Au Sénat, feu vert à la surveillance des réseaux sociaux pour traquer la fraude fiscale

Gérald Darmanin, ministre de l'Action et des comptes publics. - LUDOVIC MARIN / AFP
Il s'agit de donner à l'Etat "les moyens d'aller aussi vite que les voleurs". Ce 9 décembre, Gérald Darmanin a une nouvelle fois défendu l'article 57 du projet de loi de finances pour 2020. Ce dernier prévoit d'expérimenter pendant trois ans au sein de l'administration fiscale et des douanes, la collecte et l'exploitation de données mises en ligne sur les réseaux sociaux et les plateformes internet d'e-commerce.
Malgré un amendement de suppression, porté par le sénateur de la Haute-Savoie Loïc Hervé, l'article a été adopté au Sénat.
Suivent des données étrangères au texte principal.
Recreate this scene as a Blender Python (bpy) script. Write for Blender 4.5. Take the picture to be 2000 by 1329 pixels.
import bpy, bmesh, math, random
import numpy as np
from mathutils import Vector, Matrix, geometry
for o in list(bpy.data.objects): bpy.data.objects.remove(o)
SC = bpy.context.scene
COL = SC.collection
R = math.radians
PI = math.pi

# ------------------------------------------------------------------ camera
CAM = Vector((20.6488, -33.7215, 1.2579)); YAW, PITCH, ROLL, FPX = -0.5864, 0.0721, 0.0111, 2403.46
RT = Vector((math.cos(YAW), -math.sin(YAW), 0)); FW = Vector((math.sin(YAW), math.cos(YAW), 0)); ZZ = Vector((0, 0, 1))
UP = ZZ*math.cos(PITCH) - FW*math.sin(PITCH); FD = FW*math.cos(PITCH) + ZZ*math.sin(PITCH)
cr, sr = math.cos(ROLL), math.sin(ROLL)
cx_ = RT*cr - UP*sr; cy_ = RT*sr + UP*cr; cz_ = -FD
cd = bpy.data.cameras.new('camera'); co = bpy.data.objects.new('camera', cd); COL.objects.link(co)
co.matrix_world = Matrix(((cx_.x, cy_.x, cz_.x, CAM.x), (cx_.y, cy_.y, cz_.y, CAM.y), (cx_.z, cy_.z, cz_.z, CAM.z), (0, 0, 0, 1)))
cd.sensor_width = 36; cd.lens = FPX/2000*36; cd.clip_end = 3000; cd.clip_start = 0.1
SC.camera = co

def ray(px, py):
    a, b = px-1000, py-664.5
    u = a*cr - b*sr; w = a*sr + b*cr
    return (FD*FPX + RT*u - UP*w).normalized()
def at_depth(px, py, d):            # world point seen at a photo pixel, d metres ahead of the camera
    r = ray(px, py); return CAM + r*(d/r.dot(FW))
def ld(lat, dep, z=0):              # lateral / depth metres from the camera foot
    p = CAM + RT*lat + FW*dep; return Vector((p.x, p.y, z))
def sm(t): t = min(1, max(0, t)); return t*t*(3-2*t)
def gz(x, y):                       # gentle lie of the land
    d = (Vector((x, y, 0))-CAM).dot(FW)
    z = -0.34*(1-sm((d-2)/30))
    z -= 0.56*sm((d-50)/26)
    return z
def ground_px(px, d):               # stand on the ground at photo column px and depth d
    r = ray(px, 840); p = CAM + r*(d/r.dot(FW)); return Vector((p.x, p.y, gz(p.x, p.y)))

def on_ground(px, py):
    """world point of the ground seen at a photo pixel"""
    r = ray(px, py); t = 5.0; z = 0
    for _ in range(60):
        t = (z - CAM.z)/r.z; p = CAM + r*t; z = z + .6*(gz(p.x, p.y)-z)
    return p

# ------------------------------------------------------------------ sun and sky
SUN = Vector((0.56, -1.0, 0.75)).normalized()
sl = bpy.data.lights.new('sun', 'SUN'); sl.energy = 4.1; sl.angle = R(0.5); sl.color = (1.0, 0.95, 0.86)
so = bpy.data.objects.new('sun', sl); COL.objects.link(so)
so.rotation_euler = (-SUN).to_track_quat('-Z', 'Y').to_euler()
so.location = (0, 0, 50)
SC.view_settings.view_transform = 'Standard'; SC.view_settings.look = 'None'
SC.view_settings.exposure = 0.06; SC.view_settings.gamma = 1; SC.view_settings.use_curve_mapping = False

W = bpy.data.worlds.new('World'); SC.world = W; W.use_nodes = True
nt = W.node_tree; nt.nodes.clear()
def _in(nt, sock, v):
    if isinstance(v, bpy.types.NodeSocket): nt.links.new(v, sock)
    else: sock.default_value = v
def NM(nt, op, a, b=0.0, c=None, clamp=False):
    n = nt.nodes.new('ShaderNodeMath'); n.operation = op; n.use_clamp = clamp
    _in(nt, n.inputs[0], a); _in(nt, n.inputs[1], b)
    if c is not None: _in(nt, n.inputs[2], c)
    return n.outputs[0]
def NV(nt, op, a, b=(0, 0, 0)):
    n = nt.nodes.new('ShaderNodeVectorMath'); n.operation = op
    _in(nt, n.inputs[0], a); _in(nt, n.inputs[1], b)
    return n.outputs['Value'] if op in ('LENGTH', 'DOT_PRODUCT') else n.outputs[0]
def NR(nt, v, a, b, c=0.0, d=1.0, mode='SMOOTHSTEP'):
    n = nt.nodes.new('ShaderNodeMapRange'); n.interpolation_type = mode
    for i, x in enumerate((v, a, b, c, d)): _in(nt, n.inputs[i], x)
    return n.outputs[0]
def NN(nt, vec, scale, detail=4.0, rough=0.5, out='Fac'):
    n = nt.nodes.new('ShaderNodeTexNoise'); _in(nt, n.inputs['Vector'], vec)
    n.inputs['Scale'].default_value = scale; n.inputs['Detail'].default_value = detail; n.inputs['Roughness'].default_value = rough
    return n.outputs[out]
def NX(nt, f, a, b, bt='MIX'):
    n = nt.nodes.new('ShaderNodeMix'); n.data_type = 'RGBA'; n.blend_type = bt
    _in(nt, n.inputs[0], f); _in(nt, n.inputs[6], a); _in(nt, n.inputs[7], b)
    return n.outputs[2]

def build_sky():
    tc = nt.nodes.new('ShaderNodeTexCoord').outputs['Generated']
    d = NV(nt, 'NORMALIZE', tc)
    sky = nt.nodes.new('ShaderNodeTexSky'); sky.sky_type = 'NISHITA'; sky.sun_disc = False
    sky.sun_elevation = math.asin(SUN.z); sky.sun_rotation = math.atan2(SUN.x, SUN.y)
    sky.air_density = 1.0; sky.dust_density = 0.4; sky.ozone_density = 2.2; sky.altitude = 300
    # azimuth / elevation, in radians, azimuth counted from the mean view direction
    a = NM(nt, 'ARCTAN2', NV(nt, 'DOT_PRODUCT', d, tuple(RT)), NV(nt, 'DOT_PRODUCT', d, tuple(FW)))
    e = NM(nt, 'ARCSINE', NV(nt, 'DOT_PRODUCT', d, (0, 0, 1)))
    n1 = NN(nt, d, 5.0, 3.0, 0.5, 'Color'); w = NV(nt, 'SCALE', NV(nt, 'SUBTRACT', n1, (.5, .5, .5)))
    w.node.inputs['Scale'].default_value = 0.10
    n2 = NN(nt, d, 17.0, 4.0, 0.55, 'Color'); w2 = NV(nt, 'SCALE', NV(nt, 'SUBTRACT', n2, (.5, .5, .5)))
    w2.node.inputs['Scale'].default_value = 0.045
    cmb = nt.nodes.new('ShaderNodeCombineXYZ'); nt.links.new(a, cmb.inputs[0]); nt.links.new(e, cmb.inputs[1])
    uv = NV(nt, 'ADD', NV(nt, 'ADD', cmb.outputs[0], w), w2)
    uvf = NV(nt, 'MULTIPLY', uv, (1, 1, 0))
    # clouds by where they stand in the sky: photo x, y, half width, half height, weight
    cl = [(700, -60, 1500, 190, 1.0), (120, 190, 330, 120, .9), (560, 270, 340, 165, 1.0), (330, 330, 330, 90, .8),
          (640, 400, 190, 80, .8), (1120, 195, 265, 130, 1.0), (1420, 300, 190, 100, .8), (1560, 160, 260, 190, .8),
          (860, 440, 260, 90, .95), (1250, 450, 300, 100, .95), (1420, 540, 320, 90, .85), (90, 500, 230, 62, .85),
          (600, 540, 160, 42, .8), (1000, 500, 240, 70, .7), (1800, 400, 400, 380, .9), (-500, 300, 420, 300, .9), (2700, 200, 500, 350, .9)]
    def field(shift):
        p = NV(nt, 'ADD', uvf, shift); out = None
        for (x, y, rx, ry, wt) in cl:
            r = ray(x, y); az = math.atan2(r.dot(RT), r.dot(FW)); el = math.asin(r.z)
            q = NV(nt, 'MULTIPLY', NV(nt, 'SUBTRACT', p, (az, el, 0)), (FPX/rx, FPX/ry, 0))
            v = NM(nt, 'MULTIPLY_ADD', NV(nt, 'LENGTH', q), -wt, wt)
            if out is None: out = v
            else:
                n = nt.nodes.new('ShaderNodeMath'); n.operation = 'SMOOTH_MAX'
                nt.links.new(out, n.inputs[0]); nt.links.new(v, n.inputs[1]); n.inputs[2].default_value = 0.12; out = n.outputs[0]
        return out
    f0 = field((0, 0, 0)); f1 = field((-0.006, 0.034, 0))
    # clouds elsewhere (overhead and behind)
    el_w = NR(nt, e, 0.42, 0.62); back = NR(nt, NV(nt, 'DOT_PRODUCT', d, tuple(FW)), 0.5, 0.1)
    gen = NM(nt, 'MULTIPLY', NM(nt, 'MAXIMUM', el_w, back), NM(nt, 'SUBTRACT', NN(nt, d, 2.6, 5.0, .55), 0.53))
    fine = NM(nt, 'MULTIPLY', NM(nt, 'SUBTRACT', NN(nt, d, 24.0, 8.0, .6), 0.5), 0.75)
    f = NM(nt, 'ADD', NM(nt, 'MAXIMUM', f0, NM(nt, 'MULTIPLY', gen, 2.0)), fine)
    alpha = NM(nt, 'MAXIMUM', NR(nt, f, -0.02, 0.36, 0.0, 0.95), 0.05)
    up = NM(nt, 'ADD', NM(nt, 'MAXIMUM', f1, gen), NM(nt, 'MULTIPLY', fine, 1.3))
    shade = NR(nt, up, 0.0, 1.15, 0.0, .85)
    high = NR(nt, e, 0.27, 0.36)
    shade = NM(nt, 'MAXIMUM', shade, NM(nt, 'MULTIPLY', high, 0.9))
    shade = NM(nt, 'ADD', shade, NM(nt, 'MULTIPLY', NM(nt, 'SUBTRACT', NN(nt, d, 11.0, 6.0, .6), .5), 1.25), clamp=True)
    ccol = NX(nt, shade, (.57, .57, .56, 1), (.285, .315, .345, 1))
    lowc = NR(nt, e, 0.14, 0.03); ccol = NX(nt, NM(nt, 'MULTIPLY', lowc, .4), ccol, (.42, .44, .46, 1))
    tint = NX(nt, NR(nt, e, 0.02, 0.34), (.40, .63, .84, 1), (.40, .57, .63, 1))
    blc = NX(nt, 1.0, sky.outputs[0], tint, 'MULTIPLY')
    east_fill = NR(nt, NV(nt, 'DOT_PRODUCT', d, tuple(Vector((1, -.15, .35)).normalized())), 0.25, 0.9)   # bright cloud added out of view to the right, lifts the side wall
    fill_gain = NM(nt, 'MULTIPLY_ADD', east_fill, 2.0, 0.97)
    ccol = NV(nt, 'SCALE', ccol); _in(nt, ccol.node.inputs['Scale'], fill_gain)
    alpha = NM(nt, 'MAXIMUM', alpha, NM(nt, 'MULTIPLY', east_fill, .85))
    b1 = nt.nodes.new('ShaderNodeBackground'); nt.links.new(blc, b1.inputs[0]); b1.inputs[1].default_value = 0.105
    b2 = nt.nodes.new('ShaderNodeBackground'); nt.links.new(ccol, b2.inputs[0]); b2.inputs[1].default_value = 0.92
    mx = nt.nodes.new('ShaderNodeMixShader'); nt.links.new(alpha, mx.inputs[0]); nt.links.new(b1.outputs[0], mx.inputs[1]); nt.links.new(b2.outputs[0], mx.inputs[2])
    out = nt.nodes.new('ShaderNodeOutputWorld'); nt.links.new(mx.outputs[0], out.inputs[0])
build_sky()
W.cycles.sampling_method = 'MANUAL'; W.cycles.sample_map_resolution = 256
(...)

Il s'agira, dès 2020, de mettre à profit les données publiques librement accessibles sur Facebook, Instagram mais aussi eBay ou Le Bon Coin pour mieux traquer trois comportements frauduleux: l'économie souterraine, et notamment de la vente illicite de tabac, des activités occultes et des fausses domiciliations fiscales à l’étranger.
Contrairement aux premières interprétations du texte, l'analyse des signes extérieurs de richesse n'entrera pas dans le champ de cette expérimentation.
Une "logique de chalutage"
La recherche manuelle de données, au cas par cas et à partir de la détection de comportements suspects, était déjà pratiquée par les contrôleurs fiscaux, a rappelé Gérald Darmanin. Il s'agit désormais de passer à la vitesse supérieure, en élargissant le volume de données brassées et en les collectant a priori, avant de les analyser au cas par cas. Alors même que le sénateur Loïc Hervé voit en cette initiative le passage d'une "logique de ciblage à une logique de chalutage", Gérald Darmanin a maintenu qu'il s'agissait de donner les moyens à l'Etat français de lutter contre les fraudeurs.
L'administration fiscale pourra être assistée d'une société privée pour la conception d'algorithme de collecte et d'analyse des données. En revanche, cette même collecte de données et leur conservation ne pourront par la suite pas être sous-traitées, ont voté les sénateurs. Par ailleurs, le Sénat a pris position sur la question des données sensibles, à même de donner des indices sur l'orientation sexuelle, les opinions politiques ou religieuses ou encore l'origine ethnique d'un individu. Ces mêmes données devront être supprimées immédiatement par Bercy et les douanes.
Dans un avis rendu en septembre, la Commission nationale de l'informatique et des libertés (Cnil) avait émis des réserves sur le projet initial, arguant qu'il était "susceptible de porter atteinte à la liberté d'opinion et d'expression" des personnes concernées. La Quadrature du Net, une association de défense des libertés en ligne a très vivement réagi à l'expérimentation, estimant qu'il s'agissait de "prendre un bazooka pour tuer une mouche". Prochaines étapes pour ce si décrié article 57: un nouveau passage devant l'Assemblée nationale, avant le redouté Conseil Constitutionnel.